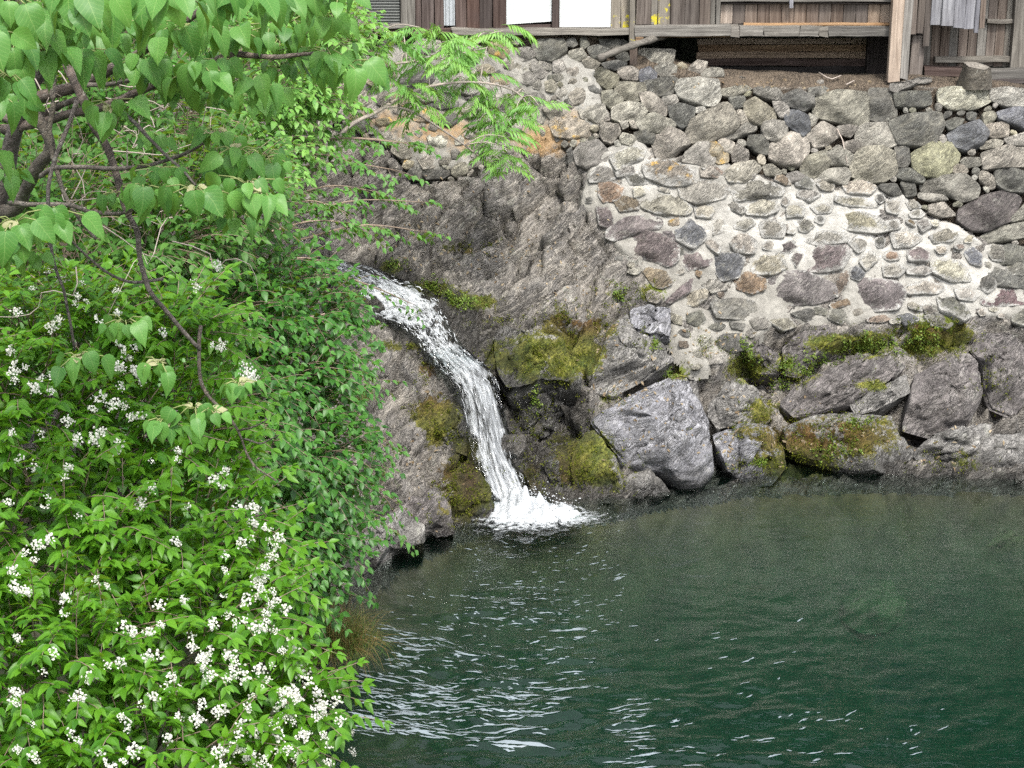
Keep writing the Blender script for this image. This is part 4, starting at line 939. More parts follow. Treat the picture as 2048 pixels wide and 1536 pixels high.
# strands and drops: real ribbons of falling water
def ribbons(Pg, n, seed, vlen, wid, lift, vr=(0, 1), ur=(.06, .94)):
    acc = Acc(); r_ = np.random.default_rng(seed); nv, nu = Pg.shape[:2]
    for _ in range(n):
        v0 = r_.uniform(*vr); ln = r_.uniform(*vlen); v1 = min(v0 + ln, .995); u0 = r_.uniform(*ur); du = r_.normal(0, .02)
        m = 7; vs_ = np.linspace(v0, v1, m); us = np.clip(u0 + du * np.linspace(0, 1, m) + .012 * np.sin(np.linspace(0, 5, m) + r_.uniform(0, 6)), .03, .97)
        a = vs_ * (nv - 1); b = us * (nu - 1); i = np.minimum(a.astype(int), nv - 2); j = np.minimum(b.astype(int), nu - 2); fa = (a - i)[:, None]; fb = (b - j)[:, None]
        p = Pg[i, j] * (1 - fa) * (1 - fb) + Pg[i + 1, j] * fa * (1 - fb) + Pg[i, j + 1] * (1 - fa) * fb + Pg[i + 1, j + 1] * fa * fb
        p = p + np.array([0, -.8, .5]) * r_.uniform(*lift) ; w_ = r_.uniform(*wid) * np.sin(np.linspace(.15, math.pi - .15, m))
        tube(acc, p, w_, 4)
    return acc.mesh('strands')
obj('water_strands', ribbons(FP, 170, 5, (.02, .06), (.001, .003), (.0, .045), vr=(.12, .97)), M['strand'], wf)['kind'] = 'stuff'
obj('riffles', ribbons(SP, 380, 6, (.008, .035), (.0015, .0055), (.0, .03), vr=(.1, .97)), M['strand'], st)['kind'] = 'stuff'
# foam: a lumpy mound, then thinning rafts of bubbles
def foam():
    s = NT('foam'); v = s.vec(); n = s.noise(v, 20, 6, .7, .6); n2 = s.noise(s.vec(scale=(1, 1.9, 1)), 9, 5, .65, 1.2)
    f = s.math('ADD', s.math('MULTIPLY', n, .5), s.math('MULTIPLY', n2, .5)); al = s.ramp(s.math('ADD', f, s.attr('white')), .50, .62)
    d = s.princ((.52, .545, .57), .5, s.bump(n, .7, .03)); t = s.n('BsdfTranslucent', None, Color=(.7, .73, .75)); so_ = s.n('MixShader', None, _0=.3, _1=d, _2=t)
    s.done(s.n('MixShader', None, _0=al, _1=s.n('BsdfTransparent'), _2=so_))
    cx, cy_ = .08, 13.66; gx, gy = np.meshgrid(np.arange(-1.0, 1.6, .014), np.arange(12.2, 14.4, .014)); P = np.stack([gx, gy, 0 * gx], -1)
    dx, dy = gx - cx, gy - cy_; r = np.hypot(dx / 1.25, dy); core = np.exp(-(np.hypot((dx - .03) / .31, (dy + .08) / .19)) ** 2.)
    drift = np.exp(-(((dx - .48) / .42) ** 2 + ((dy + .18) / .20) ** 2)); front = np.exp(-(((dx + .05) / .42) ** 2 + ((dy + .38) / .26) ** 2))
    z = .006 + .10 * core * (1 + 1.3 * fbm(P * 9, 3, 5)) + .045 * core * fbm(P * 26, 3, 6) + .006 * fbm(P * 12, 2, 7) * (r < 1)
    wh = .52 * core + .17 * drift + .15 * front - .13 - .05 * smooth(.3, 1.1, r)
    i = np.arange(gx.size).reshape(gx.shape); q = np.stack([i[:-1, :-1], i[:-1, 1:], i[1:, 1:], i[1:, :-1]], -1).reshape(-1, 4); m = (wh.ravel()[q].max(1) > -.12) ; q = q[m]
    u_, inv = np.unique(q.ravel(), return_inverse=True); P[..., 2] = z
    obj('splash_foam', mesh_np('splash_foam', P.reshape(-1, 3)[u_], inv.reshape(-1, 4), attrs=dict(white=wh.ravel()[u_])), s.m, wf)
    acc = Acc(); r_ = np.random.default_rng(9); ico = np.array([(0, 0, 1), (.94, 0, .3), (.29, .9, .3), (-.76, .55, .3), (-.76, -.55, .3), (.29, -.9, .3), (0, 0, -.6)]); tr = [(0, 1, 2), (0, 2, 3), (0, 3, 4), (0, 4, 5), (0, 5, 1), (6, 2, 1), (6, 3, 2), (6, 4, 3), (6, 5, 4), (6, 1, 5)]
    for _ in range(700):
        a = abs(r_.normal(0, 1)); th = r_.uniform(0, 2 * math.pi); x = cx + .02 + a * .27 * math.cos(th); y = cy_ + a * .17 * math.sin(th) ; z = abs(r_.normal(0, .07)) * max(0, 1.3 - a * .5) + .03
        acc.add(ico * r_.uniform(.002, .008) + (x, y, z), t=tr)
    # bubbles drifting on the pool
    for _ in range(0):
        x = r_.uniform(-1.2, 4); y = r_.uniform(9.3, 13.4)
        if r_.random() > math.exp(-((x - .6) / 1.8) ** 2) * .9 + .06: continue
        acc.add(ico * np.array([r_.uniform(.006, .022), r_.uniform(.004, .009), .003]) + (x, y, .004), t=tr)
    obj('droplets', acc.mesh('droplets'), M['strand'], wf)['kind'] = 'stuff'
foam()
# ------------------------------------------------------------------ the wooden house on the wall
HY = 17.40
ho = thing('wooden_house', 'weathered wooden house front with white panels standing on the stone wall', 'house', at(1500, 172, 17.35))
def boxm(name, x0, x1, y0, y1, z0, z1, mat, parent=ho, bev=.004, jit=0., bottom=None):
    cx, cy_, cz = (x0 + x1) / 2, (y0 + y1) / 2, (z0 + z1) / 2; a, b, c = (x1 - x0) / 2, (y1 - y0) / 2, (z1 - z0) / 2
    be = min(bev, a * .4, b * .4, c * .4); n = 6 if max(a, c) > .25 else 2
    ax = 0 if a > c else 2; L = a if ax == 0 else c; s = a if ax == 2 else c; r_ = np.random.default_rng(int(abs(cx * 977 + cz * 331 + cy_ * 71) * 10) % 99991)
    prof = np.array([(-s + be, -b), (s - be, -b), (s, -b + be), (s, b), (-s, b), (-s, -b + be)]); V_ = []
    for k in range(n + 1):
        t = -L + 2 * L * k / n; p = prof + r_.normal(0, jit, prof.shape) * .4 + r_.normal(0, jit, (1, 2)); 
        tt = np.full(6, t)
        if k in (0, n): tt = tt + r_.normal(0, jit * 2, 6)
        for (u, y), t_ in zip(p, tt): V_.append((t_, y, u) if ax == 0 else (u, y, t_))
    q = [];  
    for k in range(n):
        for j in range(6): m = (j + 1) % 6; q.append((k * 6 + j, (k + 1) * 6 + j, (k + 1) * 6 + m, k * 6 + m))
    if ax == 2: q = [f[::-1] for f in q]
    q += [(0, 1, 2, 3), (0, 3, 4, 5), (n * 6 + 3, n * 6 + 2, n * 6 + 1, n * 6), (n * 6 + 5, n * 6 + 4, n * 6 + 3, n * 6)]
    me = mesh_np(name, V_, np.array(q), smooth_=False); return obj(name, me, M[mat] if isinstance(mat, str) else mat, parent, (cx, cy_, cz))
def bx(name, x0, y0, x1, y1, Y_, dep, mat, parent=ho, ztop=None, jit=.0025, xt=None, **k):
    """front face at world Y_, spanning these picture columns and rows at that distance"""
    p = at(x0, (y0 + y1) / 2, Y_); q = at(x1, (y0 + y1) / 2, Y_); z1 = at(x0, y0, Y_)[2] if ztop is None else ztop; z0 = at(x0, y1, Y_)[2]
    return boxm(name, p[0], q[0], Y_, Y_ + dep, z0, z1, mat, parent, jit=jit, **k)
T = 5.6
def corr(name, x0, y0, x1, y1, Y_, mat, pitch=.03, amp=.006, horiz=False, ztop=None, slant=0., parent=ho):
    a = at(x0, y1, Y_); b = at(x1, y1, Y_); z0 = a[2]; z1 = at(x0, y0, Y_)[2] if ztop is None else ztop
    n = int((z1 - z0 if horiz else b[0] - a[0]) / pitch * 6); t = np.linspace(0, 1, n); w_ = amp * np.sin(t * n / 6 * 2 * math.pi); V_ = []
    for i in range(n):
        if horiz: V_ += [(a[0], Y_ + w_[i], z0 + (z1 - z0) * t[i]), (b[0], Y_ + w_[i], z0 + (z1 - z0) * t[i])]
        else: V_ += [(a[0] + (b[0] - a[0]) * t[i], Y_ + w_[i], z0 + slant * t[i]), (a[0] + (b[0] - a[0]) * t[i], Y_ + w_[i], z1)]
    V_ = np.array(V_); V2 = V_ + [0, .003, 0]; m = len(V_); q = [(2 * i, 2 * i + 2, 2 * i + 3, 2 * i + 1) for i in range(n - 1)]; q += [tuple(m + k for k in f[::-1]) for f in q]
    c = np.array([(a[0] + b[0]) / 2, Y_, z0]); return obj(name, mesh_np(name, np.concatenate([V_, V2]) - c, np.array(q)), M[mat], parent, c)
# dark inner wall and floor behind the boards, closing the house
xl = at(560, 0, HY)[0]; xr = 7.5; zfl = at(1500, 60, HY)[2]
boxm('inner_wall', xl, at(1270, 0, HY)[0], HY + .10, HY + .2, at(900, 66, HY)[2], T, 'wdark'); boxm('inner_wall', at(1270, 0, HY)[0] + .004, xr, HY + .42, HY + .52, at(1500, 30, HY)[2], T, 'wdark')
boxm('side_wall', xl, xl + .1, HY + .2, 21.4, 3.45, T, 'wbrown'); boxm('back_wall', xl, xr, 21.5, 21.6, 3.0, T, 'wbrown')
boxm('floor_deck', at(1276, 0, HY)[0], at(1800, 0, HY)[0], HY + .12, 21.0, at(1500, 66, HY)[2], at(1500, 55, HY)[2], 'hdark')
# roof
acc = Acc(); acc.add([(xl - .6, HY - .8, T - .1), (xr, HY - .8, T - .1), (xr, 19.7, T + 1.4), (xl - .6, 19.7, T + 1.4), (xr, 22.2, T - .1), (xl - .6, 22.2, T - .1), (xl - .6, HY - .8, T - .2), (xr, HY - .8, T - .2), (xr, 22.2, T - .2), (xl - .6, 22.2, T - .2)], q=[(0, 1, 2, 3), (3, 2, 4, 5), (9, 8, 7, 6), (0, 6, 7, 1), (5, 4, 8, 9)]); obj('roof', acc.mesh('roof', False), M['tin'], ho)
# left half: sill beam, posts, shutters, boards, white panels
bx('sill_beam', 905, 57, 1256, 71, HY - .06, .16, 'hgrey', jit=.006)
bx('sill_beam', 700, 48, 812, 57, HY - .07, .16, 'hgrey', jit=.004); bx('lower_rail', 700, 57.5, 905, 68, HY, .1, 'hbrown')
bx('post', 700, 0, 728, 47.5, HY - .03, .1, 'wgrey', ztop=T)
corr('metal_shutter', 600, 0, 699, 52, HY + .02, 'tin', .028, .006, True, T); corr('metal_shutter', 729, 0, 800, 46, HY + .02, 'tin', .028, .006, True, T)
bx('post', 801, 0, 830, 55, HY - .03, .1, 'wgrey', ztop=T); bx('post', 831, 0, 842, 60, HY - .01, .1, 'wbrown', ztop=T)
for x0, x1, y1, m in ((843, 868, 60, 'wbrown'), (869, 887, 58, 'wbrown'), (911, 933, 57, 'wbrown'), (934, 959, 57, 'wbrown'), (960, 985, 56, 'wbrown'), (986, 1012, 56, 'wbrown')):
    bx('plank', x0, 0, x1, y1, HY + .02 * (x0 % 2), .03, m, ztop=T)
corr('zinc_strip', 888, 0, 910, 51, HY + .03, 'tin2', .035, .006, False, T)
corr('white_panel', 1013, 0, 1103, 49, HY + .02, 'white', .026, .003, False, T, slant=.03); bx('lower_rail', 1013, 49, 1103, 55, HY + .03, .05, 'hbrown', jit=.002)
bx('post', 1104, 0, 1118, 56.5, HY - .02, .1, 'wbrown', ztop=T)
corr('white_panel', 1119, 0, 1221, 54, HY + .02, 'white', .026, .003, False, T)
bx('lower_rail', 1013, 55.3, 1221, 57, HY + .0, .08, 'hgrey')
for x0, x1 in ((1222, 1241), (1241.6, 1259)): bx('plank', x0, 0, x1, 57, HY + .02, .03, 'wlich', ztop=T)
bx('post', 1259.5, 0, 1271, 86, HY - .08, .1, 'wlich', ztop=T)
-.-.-
§ WHAT TO DO
Work out how many lines above have the string "picture" in them, and give only the number.

§ FULL OUTPUT
2